Osmanlı Devri’ni önceki devirlerden ayıran en önemli özelliklerden biri ise tımar sistemi korunurken köleliğin ekonomideki rolünün ana kontrolü de elden çıkaracak şekilde, genellikle gayrimüslim topluluklara bırakılmasıdır. Müslümanların bütün sahalarda önderliği esası ile çelişen bu yapı, devletin Müslümanların önderliği esası üzerine kurulu odağını sarsmış, Osmanlının sonunu getirmiştir.
Osmanlı’nın Batı’yı yenememesi ve Safevilerin kuruluşundan sonra doğudan da sürekli bir tehdit altında olması, devlet için devasa bir ordu gerektirdi. Ne tımar sistemi ne devşirmelerden ihdas edilen askeri birlikler, Osmanlının askeri personel ihtiyacını karşıladı. Bu da devleti gönüllü Müslüman kuvvetlere yöneltti. Müslüman erkeklerin peş peşe cepheye sürüklenmeleri ise üretim ve ticareti Müslüman unsurun ötesinde bıraktı.
Henüz Emevî-Abbâsî günlerinde Müslümanların seyfiye (asker), ilmiye (alim), kalemiye (bürokrasi) sınıflarında çalışırken üretimden uzaklaşmaları gibi bir hâl gelişmişti. Resûl-i Ekrem döneminde Ashab, hurma bahçesinde çalışır, demircilik yapıp kılıç üretir ya da nalbantlık yapardı. Söz konusu sınıflaşmayla ise Müslümanlar, tarımın yanında, zanaatlardan da uzaklaşmışlardır. Ama ticareti mümkün oldukça ellerinde tutmuş, onu diğer kesimlere kaptırmamışlardır. Bunun için, Ümmetin insanlık için önderliği ile de uyumlu olarak özellikle Asya ve Afrika kıtlarında ticaret genel olarak Müslümanların elinde kalmış, Batı da o ticarete muhtaç vaziyette durmuştur.
Osmanlı günlerine gelindiğinde tarım dışında, ticaret de dahil bütün ekonomik üretimler Rum, Ermeni ve Yahudi gayrimüslim topluluklara kaldı. Öyle ki gayrimüslimlerin yaşadığı yörelerde Müslüman çocuklarının ellerine çekiç almaları bile yadırgandı, “Yoksa sen Hıristiyan olmak istiyorsun?” denerek Müslüman çocuk, üretimden soğutuldu. Aynı yörelerde ticaret de tamamen gayrimüslimlere kaldı. Bu Osmanlı’nın güçlü, Batı’nın zayıf olduğu günlerde bir nizam içinde yol alırken son yüzyıllarda vaziyetin tersyüz olmasıyla üretimin tamamen gayimüslim topluluklara ve onların yabancı ortaklarına kalmasına yol açtı, dengeleri bozdu ve bozulan denge içinde Osmanlı gemisi, gayrimüslimleri Batı’nın sandallarıyla karaya atarken kendisi battı.

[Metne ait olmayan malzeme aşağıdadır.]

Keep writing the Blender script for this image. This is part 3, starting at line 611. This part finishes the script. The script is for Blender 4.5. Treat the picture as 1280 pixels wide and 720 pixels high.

BUGÜNÜN DÜNYASINDA MÜSLÜMANLAR VE EKONOMİ
Müslümanlar, bugün ekonomi ile ilişkileri açısından; eskiler ve yenilikçiler olmak üzere iki ucun yol açtığı hâlde sıkışmışlık ve çekişme; istikbalden yana ise durgunluk içindeler.
Bir yanda çalışmayı teşvik ederken kazanmayı, kâr etmeyi yadırgayan eski günlere ait tutarsız vaaz dili… Öte yandan Müslümanların arayış içinde olduğu günlerde organize edilen veya yanlış iletişimlerle yıkıcı sosyalizmin ve Fransız bohemliğinin etkileri… O etkiler altında, ilk bakışta okuyup kendini geliştiren görünümündeki, hakikatte sapıp bunalmış gençlerin kazanç ve ticaret karşıtlığı…
İslâmî fetihler, tarih boyu nereye uzanmışsa orada kalkınma devri başlatmış, toplumu ekonomik açıdan üst bir safhaya taşımıştır.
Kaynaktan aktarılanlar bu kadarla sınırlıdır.